Following the debut season of The Sopranos in 1999, the show received 16 Emmy nominations. On that long list, you found nods to James Gandolfini (Tony Soprano), Edie Falco (Carmela Soprano), and Nancy Marchand (Livia Soprano) for their performances. And four of the nominees won Emmys.

Awards voters didn’t tire of the work by Sopranos performers and producers as the years passed. By the end of the show’s run in 2007, over 20 cast and crew members had won Emmys, and five had won Golden Globes.

Michael Imperioli, who won an Emmy playing Christopher Moltisanti, mentioned the 2005 Golden Globe race on the July 13 edition of the Talking Sopranos podcast. That year, Imperioli was in the running for Best Supporting Actor in a TV series or movie.

While Imperioli was competing against Jeremy Piven and Oliver Platt, the Golden Globe went to none other than William Shatner. Fifteen years later, Imperioli still couldn’t quite wrap his head around that loss.

Michael Imperioli was up for 2 Golden Globes for ‘The Sopranos’

While Gandolfini and Falco started receiving nominations following The Sopranos Season 1, awards voters took a few years to recognize Imperioli. But after season 3 aired in ’01 he became a fixture in the supporting-actor category. At the Emmys, he received nominations for five straight years.

Over at the Golden Globes, Imperioli first caught the attention of the Hollywood Foreign Press for his work in season 4 (2002). The following year, he went up against several heavyweights (including Bryan Cranston and Alec Baldwin) in a crowded field.

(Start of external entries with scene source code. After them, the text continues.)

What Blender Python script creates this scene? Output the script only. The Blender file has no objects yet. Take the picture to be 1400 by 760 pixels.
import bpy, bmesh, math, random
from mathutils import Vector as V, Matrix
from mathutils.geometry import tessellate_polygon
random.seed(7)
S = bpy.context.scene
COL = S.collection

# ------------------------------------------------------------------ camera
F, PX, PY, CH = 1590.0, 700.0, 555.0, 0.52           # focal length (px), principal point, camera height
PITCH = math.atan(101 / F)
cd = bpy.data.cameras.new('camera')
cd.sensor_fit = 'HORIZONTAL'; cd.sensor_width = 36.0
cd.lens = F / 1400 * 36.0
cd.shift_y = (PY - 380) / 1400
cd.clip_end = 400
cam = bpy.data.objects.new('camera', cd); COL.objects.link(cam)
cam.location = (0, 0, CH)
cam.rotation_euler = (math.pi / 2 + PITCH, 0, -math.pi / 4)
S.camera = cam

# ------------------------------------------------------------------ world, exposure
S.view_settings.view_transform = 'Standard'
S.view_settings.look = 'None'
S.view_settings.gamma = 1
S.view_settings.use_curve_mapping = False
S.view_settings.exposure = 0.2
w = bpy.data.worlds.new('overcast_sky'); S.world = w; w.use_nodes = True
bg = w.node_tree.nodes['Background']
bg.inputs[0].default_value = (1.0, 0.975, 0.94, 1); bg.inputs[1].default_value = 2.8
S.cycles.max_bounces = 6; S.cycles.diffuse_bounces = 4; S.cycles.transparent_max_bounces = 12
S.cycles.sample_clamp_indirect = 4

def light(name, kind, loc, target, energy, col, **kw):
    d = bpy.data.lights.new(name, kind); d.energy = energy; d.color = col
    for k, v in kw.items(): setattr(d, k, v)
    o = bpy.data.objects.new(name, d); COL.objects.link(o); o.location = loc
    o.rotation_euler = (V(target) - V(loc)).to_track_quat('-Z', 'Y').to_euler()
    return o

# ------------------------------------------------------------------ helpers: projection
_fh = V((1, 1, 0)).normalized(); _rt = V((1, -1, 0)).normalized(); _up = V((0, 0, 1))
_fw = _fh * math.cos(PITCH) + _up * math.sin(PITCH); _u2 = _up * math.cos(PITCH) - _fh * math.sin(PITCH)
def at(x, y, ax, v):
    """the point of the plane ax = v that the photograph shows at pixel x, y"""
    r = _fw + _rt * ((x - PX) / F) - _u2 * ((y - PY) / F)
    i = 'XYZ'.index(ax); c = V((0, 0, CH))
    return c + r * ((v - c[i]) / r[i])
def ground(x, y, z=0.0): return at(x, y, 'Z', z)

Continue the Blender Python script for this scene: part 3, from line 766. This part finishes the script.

That year, Donald Sutherland won the Golden Globe for his performance in the John Frankenheimer-directed Path to War. Thinking back on his time at two Globes ceremonies, Imperioli said he could “swallow” the loss to Sutherland in ’03. But he didn’t feel the same way about his loss to Shatner two years later.

Imperioli described the loss to William Shatner as ‘a tough 1’

At a glance, losing an award to a long-established actor — and icon to many — wouldn’t have any effect on a performer. But people don’t think of William Shatner as an elite actor. Given his decades of goofing off in Priceline commercials, it’s hard to do so. (As for his earlier work, Shatner received a Razzie nomination for Worst Actor of the Century in 2000.)

So Imperioli felt a sting when Shatner won the 2005 Best Supporting Actor Emmy for his work on Boston Legal. “You know I lost a Golden Globe to William Shatner,” Imperioli said in his measured way on Talking Sopranos. “Donald Sutherland, I could swallow. William Shatner [grinning] … that’s a tough one.”

In Shatner’s corner, the Priceline pitchman had awards voters enthralled during this stretch. He received four Emmy nods and two Golden Globe nominations for his work as Denny Crane on Boston Legal and The Practice. In some ways, his ’05 Globe win was no fluke.

Still, critics weren’t going around raving about his work. A 2010 New York Times Magazine profile summed it up nicely. “William Shatner the man was playing William Shatner the character playing the character Denny Crane, who was playing the character William Shatner,” Pat Jordan wrote. For an actor like Imperioli, you can see why the loss would hurt.